TASK DESCRIPTION => Read the listing and extract each line that includes the word "from".

SOURCE EXCERPT =>

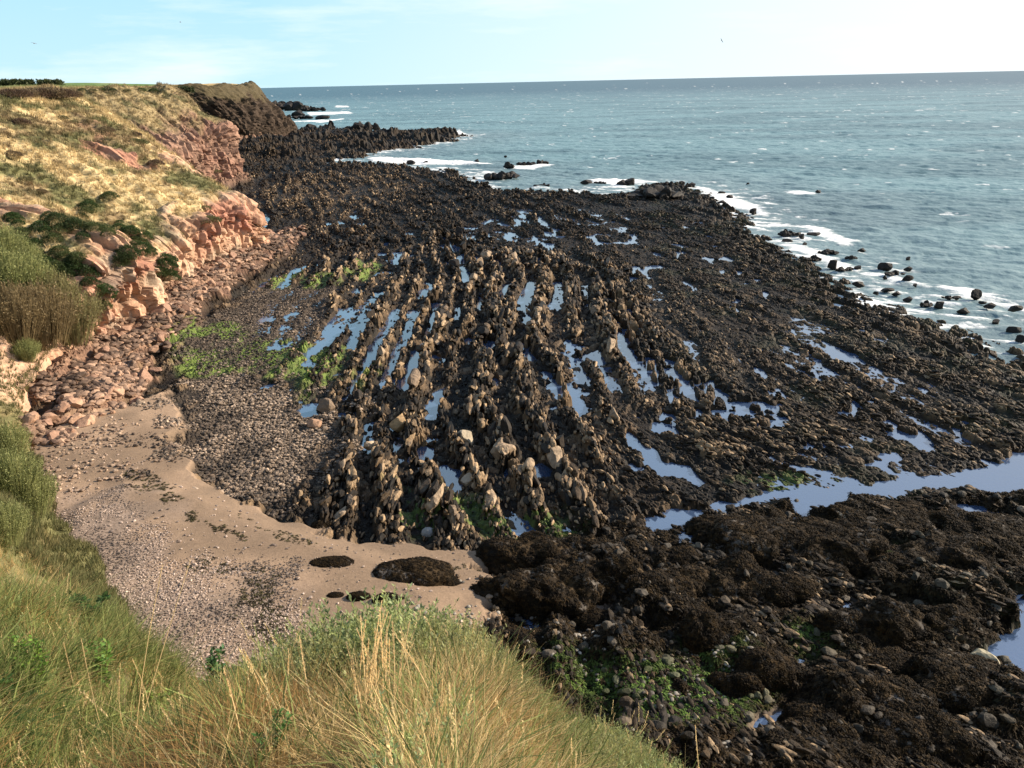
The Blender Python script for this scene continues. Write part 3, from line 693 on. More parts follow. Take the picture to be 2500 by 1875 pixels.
one('pale_boulder', 1135, 1085, 40, 34, .8, rk([.32, .26, .18], 6, nm='pale_boulder'), 'pale buff boulder among dark rocks of the near ridges', 'boulder')
one('rounded_boulder', 1240, 1130, 70, 55, .6, rk([.27, .19, .12], 7, nm='rounded_boulder'), 'large rounded brown boulder in the near middle of the ridges', 'boulder')
one('pale_boulder', 1150, 1190, 45, 35, .6, rk([.36, .27, .18], 1, nm='pale_boulder'), 'tan block at the near end of the ridges above the green weed', 'boulder')
one('pale_boulder', 1045, 1312, 28, 22, .5, rk([.25, .24, .22], 2, P2[1], nm='pale_boulder'), 'smooth grey boulder at the edge of wet sand', 'boulder')
one('yellow_boulder', 2400, 1660, 75, 70, .4, rk([.30, .26, .17], 3, nm='yellow_boulder'), 'yellowish boulder at the edge of the dark blue pool', 'boulder')
one('seal_shaped_boulder', 1615, 490, 120, 42, .3, rk([.035, .03, .025], 4, nm='dark_outcrop'), 'big black outcrop at the seaward corner of the platform', 'outcrop').name = 'dark_outcrop'
one('dark_outcrop', 1590, 478, 40, 38, .3, rk([.05, .045, .035], 6, nm='dark_outcrop'), 'tall black block at the edge of the big seaward outcrop', 'outcrop')
def crag_t(seed, n=9):
    r = np.random.default_rng(seed); Vs, Fs = [], []; off = 0
    for k in range(n):
        x = r.uniform(-.72, .72); v, f = rock_t(3, seed * 20 + k, 12, .2, .45, .8); e = 1 - abs(x) * .75
        v = v * [r.uniform(.16, .38), r.uniform(.25, .6), r.uniform(.35, 1.0) * e] + [x, r.uniform(-.3, .3), -.1]
        Vs.append(v); Fs.append(f + off); off += len(v)
    return np.concatenate(Vs), np.concatenate(Fs)
for o_ in [o for o in bpy.data.objects if o.name.startswith('dark_outcrop')]:
    t = crag_t(5 + len(o_.name), 16); o_.data = mesh('dark_outcrop', t[0] * 1.1, t[1], M_REEF, np.repeat([[.022, .018, .014]], len(t[0]), 0))
# rocks standing in the sea
SR = [(1164,397,12,7),(1240,412,34,13),(1283,405,40,9),(1320,402,36,10),(1221,442,80,22),(1324,456,35,7),(1435,452,28,9),(1465,452,32,9),(1519,454,24,12),(1539,453,26,14),(1640,458,40,14),(1663,453,16,8),(1688,456,26,8),
 (1759,476,20,7),(1783,484,15,6),(1739,491,16,9),(1763,497,20,6),(1840,523,20,11),(1234,384,6,5),(846,378,10,9),(803,326,44,26),(882,327,66,30),(759,325,28,16),(842,335,24,15),(727,286,30,14),(740,291,46,11),(786,291,28,9),(786,271,14,7),(705,292,16,10),
 (1825,452,8,5),(1999,472,12,6),(1840,523,16,10),(1927,579,44,15),(1958,583,14,10),(1988,575,26,7),(1920,593,24,7),(1965,600,14,7),(2026,623,42,13),(1990,640,38,15),(2078,637,36,11),(2105,616,18,8),(2218,637,12,8),(2162,660,26,19),(2188,674,38,11),
 (2219,661,22,8),(2215,689,24,14),(2162,682,10,8),(2034,658,28,22),(2063,663,38,11),(2096,659,18,8),(2325,732,36,10),(2382,731,27,25),(2420,752,30,9),(2480,762,30,13),(2267,750,32,13),(2295,754,28,15),(2354,767,26,12),(2433,793,20,10),(2477,816,26,20),(2490,838,22,16),
 (2219,736,24,9),(2167,714,30,8),(2099,700,26,9),(2140,720,14,7),(2190,722,20,8),(2235,700,12,6),(2400,742,14,6),(1000,402,20,8),(1040,400,14,6),(980,330,30,10),(1030,331,30,9),(1060,335,26,8),(1090,330,20,7),(940,334,40,16),(670,268,50,18),(710,270,60,20),(755,272,40,12),(690,262,50,16)]
SM = [rk([.022, .018, .015], i, mat=M_REEF, nm='sea_rock') for i in range(8)]
for i, (x_, y_, w_, h_) in enumerate(SR):
    if y_ < 300: lb, g = 'black rock in the breakers beyond the dark headland', 'rocks off the far headland'
    elif y_ < 345 and x_ < 1120: lb, g = 'black crag on the promontory running out from the bay', 'crags of the promontory'
    elif x_ < 1350: lb, g = 'low black rock in the white water off the inlet', 'rocks off the inlet'
    elif x_ < 1800: lb, g = 'black rock by the seaward corner of the platform', 'rocks off the seaward corner'
    else: lb, g = 'black rock standing in the surf along the shore line', 'rocks in the surf along the platform edge'
    if (x_, y_) == (2382, 731): lb = 'tallest black rock in the surf at far end of the platform'
    if (x_, y_) == (1221, 442): lb = 'widest black rock island off the inlet'
    if (x_, y_) == (882, 327): lb = 'highest and broadest crag of the promontory'
    o = one('sea_rock', x_, y_, w_ * 1.05, h_ * 1.3, .0, SM[i % 8], lb, 'rock', g, depthf=.7, sink=.12)
    if w_ > 30:     # knobbly skyline: give the long ones a lumpier mesh of their own
        t = crag_t(i, 11)
        o.data = mesh('sea_rock', t[0] * 1.1, t[1], M_REEF, np.repeat([[.022, .018, .015]], len(t[0]), 0))
# ------------------------------------------------------------------ weed-covered mounds
def ribbon_t(seed, n=9):
    r = np.random.default_rng(seed); V = []; F = []
    for i in range(n):
        a = r.uniform(0, 6.28); l = r.uniform(.5, 1.1); w_ = r.uniform(.05, .11); d = np.array([math.cos(a), math.sin(a)]); s = np.array([-d[1], d[0]])
        b = len(V)
        for k, (f, z_) in enumerate(((0, .12), (.5, .3 * r.uniform(.3, 1.2)), (1, r.uniform(-.25, .05)))):
            V += [[*(d * l * f + s * w_), z_], [*(d * l * f - s * w_), z_]]
        F += [[b, b + 1, b + 3, b + 2], [b + 2, b + 3, b + 5, b + 4]]
    return np.array(V), np.array(F)
RT = [ribbon_t(i) for i in range(6)]
def weed_on(name, V, F, Nv, n, size, parent, c0=(.006, .004, .002), c1=(.045, .027, .010)):
    tri = V[F[:, :3]]; w_ = np.linalg.norm(np.cross(tri[:, 1] - tri[:, 0], tri[:, 2] - tri[:, 0]), axis=1)
    nf_ = np.cross(tri[:, 1] - tri[:, 0], tri[:, 2] - tri[:, 0]); nf_ /= np.linalg.norm(nf_, axis=1, keepdims=True) + 1e-9
    w_ = w_ * (nf_[:, 2] > -.1) * (tri[:, :, 2].mean(1) > -.1); i = rng.choice(len(F), n, p=w_ / w_.sum())
    b = rng.dirichlet((1, 1, 1), n)[:, :, None]; p = (tri[i] * b).sum(1)
    cl = lerp(c0, c1, rng.random(n) ** 1.8 * (.3 + 1.2 * fbm3(p, .6, 3, 5)).clip(0, 1))
    tilt = np.stack([-nf_[i, 1], nf_[i, 0]], 1) * .9
    sc = size * rng.uniform(.5, 1.2, n)
    V2, F2, C2 = scatter(RT, rng.integers(0, 6, n), p, np.zeros(n), sc, cl, tilt=tilt)
    return link(name, mesh(name, V2, F2, M_WEED, C2), parent)
MO = [(1290, 1402, 250, 75, 'seaweed covered mound nearest the wet sand, its top rounded'), (1430, 1392, 190, 70, 'weedy mound with grey rock showing on its crest'),
 (1225, 1500, 170, 70, 'shaggy black mound beside the wet sand pool'), (1350, 1500, 250, 110, 'large shaggy mound in front of the bare sand patch'), (1420, 1450, 200, 85, 'brown weed mound behind the large shaggy one'),
 (1520, 1465, 180, 80, 'rounded mound with rusty weed right of the shaggy group'), (1640, 1480, 240, 75, 'long low weed mound above the pebbly flat'), (1790, 1470, 260, 75, 'broad brown weed mound in the middle of the near rocks'),
 (1650, 1405, 180, 45, 'low grey weedy hump beneath the channel mouth'), (1860, 1370, 280, 75, 'rusty weed mound under the channel bend'), (1790, 1290, 220, 60, 'smooth weed mound at the near bank of the channel'),
 (1960, 1320, 260, 75, 'weedy mound behind the channel bank in the middle'), (2170, 1285, 320, 65, 'long dark mound along the near bank of the channel'), (2420, 1290, 260, 60, 'dark mound on the channel bank at the picture edge'),
 (2080, 1400, 260, 70, 'shadowed weed mound with pale stones below it'), (2320, 1420, 300, 80, 'dark weed mound above the slanting ridges'), (1470, 1545, 130, 32, 'small low mound below the bare sand patch'),
 (1730, 1600, 170, 90, 'peaked weedy rock above the bright green patch'), (1660, 1720, 130, 55, 'round weed hump under the bright green patch'), (1810, 1720, 150, 70, 'weed hump right of the bright green patch'),
 (2160, 1590, 250, 95, 'lumpy mound left of the dark blue pool'), (2330, 1580, 200, 95, 'ridged mound touching the dark blue pool'), (2200, 1650, 160, 40, 'low mound in front of the lumpy one'),
 (2160, 1770, 240, 85, 'dark mound with yellow pebbles near the lower edge'), (2370, 1730, 320, 75, 'wide dark mound below the dark blue pool'), (1880, 1690, 160, 75, 'weed mound left of the small blue pool'),
 (2030, 1800, 190, 60, 'pointed weed hump beside the muddy sand'), (2270, 1860, 300, 90, 'big weedy mound on the bottom edge'), (2460, 1800, 150, 80, 'dark mound in the bottom corner'),
 (1930, 1480, 130, 55, 'dark block left of the small blue pool'), (700 * 1.13, 1270, 70, 45, 'dark weedy rock on the wet sand by the ridges'), (2450, 1380, 160, 50, 'small mound over the ridges at the picture edge')]
def mound(px, py, wpx, hpx, zb, lab, name='weed_covered_mound', cat='mound', depthf=1.0, i=0, fringe=700, sz=.22, hk=1.0, rough=.7):
    p = at(px, py, zb); D = np.dot(p - CAMP, _f); wm = wpx * D / FPX; hm = max(.12, hpx * D / FPX * .85 * hk)
    V, F = ICO[4] if hasattr(mound, 'x') else ICO[4]
    V = V.copy(); q_ = V * np.array([wm, wm * depthf, 1.6 * hm]) * .5
    n_ = fbm3(q_ + i * 7.7, .75, 5, i) - .5; lum = fbm3(q_ + i * 3, 1.9, 3, i + 3) - .5
    V = V * (1 + rough * n_[:, None] + .25 * lum[:, None]); V = V * np.array([wm / 2, wm * depthf / 2, hm])
    V[:, 2] = np.where(V[:, 2] < -.3, -.3, V[:, 2])
    r = link(name, None, label=lab, category=cat); r.empty_display_size = .2
    r.location = (p[0], p[1] + wm * depthf * .38, zb)
    base = lerp([.010, .007, .004], [.05, .032, .015], ss(.4, .62, fbm3(V, .9, 4, i + 9)))
    gr = (fbm3(V, 1.3, 3, i + 15) > .60) & (V[:, 2] > .3 * hm)
    base[gr] = [.10, .085, .07]
    link('rock', mesh('rock', V, F, M_WEED if fringe else M_REEF, base), r)
    if fringe: weed_on('seaweed', V, F, None, fringe, sz, r)
    return r
for i, (a_, b_, c_, d_, lb) in enumerate(MO):
    mound(a_, b_ + (38 if b_ < 1330 else 0), c_, d_ * (.7 if b_ < 1330 else 1), .5, lb, i=i, depthf=.62, rough=1.25, sz=.2, fringe=int(500 + c_ * 3))
for i, (a_, b_, c_, d_, lb, g) in enumerate(((807, 1391, 112, 20, 'narrow dark heap of seaweed higher up the smooth sand', 2), (1000, 1432, 215, 52, 'largest heap of dark seaweed lying on the smooth sand', 2), (1080, 1436, 90, 30, 'flat fringe of greenish seaweed at the end of the largest heap', 2),
        (873, 1468, 62, 24, 'small round seaweed heap behind the green plants', 1), (940, 1478, 72, 30, 'round seaweed heap right of its small twin', 1), (818, 1460, 40, 9, 'thin strip of seaweed beside the small round heap', 1), (980, 1468, 20, 8, 'tiny scrap of seaweed by the round heap', 1))):
    p = at(a_, b_, 1.0)
    mound(a_, b_, c_, d_, float(gq([p[0]], [p[1]])[0][0]) - .02, lb, 'seaweed_heap', 'seaweed', .55, 50 + i, int(150 + c_ * 5), .13, .8, .35)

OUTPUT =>
The Blender Python script for this scene continues. Write part 3, from line 693 on. More parts follow. Take the picture to be 2500 by 1875 pixels.
    elif y_ < 345 and x_ < 1120: lb, g = 'black crag on the promontory running out from the bay', 'crags of the promontory'